The Northern Irishman became the 22nd player to shoot 63 in a major championship and the first at the Open since Nick Faldo and Payne Stewart at Royal St George's in 1993.

He also tied the lowest round in Open history at St Andrews, matching Paul Broadhurst's feat from the third round in 1990. 

McIlroy was bogey free for the round and played his final 10 holes in eight under to finish the day two shots clear of Louis Oosthuizen. 

But it was a case of "what a difference a day makes" as McIlroy was blown off track by strong winds and carded a disastrous eight-over 80 in the second round.

McIlroy bounced back well over the weekend with rounds of 69 and 68 to finish in a tie for third, but he could not live with Oosthuizen, who won by seven shots over Lee Westwood on 16 under. 

4. Flawless Faldo dominates, 1990

Nick Faldo was the last British champion of the Open at St Andrews and he did it in some style back in 1990.

The English legend followed up rounds of 67 and 65 with a sparkling 67 to see off co-leader Greg Norman and finished with a 71 to win by five shots from Stewart and Mark McNulty, breaking the then Open record in the process.

It would be the second of Faldo's three Open titles, sandwiched in between lifting Claret Jugs at Muirfield in 1987 and 1992. 

The six-time major champion initially said the 2015 Open Championship would be his last, but he has since made a farewell U-turn and pledged to play on at Royal Troon in 2016 and Royal Birkdale in 2017. 

3. Tiger tames Old Course, 2000

Tiger Woods started the new millennium with a record-breaking victory at St Andrews, shooting four sub-70 rounds and never finding himself in a bunker all week.

The untouchable Woods finished at an Open record-winning 19 under par, eight strokes clear of Thomas Bjorn and Ernie Els.

It was also the second leg of the "Tiger Slam".

Woods had already won the US Open (by a record 15 strokes), and would go on to add the US PGA in August before taking the following year's opening major at the Masters. 

2. Jack bids farewell, 2005

Woods may have won again at St Andrews, but it was Jack Nicklaus who stole the headlines at the Old Course in 2005. 

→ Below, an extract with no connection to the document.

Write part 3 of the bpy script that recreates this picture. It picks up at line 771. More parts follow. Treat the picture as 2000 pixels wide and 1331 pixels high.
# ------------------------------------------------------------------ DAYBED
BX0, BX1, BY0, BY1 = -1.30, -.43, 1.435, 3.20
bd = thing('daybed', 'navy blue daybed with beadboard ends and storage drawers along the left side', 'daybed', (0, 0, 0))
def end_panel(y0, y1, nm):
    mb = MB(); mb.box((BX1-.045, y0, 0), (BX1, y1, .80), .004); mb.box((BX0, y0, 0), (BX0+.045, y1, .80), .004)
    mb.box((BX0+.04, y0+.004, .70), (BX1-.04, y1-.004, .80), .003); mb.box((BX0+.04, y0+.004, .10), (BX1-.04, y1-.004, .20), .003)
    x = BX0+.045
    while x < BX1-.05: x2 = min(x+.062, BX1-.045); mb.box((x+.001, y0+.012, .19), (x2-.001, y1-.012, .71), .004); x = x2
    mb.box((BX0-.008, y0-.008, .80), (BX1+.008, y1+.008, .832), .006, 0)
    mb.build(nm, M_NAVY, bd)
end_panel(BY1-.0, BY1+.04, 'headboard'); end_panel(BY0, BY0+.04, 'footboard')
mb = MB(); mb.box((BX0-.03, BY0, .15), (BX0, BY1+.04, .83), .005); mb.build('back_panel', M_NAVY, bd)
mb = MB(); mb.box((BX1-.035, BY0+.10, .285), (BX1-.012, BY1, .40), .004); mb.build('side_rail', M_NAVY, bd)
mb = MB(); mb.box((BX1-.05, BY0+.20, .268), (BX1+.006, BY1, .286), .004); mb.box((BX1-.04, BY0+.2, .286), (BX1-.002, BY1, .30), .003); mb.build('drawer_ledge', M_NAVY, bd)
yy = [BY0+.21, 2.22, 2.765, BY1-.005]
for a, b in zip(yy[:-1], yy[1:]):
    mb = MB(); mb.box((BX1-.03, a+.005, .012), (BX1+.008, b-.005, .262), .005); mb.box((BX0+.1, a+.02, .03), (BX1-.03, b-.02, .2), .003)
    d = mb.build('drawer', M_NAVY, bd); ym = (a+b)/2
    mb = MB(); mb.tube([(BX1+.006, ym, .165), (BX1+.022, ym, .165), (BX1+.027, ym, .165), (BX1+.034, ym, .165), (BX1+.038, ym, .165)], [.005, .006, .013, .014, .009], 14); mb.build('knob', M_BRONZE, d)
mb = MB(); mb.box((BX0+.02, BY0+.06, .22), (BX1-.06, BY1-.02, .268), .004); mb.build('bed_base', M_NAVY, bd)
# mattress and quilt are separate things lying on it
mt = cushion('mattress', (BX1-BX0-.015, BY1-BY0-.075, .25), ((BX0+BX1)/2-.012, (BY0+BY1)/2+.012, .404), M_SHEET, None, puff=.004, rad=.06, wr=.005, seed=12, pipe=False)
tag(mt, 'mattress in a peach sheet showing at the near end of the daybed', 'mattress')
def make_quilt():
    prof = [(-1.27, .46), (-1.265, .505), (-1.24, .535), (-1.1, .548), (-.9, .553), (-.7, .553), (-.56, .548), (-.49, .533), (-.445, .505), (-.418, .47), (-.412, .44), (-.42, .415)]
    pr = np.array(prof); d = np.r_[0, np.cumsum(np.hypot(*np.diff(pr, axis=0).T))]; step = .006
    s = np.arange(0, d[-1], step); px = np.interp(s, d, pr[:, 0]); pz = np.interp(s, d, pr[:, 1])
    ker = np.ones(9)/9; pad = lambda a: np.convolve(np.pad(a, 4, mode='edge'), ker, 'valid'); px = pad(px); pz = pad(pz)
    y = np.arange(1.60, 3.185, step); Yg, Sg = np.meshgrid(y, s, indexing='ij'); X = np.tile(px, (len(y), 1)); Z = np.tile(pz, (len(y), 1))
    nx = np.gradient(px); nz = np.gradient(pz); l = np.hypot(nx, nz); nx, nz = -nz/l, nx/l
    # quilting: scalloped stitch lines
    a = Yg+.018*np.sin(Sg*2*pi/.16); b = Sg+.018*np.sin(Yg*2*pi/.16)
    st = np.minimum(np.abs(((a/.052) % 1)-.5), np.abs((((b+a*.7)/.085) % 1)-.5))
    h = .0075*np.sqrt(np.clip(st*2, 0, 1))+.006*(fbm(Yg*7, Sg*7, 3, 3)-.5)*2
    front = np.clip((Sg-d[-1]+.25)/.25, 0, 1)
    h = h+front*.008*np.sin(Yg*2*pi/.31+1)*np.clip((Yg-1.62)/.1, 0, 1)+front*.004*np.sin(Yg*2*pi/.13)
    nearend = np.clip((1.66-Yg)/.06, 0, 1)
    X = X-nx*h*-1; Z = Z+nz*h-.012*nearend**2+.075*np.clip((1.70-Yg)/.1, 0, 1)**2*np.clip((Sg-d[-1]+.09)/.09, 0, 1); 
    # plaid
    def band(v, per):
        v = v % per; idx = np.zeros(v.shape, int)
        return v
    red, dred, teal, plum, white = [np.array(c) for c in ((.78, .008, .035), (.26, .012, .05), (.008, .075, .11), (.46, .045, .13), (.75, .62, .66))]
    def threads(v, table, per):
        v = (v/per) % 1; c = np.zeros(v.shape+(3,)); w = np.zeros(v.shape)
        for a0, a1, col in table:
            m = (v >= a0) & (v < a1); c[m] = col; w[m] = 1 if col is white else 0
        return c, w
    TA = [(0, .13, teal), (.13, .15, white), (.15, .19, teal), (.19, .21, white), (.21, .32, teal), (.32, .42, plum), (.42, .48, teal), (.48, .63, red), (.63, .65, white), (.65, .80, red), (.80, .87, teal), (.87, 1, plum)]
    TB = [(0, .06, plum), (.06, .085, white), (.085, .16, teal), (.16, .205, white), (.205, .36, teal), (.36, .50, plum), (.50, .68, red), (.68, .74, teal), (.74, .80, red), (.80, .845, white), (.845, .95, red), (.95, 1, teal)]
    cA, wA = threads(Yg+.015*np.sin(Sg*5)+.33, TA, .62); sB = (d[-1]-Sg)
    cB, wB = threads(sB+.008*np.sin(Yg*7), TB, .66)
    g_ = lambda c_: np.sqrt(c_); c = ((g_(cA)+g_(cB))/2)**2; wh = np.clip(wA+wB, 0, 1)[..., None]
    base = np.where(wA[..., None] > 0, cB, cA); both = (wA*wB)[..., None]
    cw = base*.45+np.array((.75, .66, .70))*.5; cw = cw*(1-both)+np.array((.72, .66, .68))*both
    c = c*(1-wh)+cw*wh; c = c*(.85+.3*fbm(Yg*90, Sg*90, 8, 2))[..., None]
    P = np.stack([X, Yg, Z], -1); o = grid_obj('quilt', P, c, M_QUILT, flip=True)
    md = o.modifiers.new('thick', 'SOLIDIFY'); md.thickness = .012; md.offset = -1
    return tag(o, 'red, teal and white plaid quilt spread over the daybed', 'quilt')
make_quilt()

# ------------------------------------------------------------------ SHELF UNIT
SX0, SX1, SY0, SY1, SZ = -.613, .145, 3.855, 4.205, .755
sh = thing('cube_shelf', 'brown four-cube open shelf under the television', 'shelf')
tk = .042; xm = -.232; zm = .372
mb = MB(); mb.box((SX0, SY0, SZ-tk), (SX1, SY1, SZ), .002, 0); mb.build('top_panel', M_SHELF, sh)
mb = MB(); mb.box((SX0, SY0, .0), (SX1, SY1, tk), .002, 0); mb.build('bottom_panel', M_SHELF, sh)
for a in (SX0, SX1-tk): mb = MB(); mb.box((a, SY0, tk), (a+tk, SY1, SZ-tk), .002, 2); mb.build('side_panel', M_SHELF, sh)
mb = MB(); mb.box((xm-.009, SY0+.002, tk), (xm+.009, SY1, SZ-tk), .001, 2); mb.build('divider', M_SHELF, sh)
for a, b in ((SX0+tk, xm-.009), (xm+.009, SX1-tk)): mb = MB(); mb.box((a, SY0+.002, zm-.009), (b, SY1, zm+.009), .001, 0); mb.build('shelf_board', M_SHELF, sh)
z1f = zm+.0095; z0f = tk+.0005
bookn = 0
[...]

Marking the record 18-time major champion's last Open Championship, some 50,000 spectators gathered on the second day to pay their respects to the outgoing legend.

Nicklaus paused on the iconic Swilcan Bridge on the 18th hole for what like seemed like an eternity, and then walked up the fairway to the green to rapturous applause.

Fittingly, Nicklaus would go on to drain a 14-footer for birdie, but his three-over total saw him miss the halfway cut by two shots. 

Nicklaus won the Open twice at St Andrews in 1970 and 1978, and once at Muirfield in 1966. 

1. Seve, 1984

It has become one of the most iconic images in the game today: The late Seve Ballesteros punching the air ecstatically after making birdie on the 18th green to win the 1984 Open.

The final round came down to a nail-biting finish with Ballesteros and Tom Watson locked in a tie on 11 under going up the final two holes. 

Photographer David Cannon recalls capturing the iconic image of Seve

Playing in the group ahead of Watson, the adored Spaniard two-putted for par on the tough Road Hole 17th and would eventually pull one shot ahead when the American made bogey.

Knowing a birdie on the last would all-but guarantee victory, Ballesteros left a sand wedge some 15 feet short of the cup and rolled the ball home to secure the second of his three career Open wins. 

The celebration that followed lives with everyone today.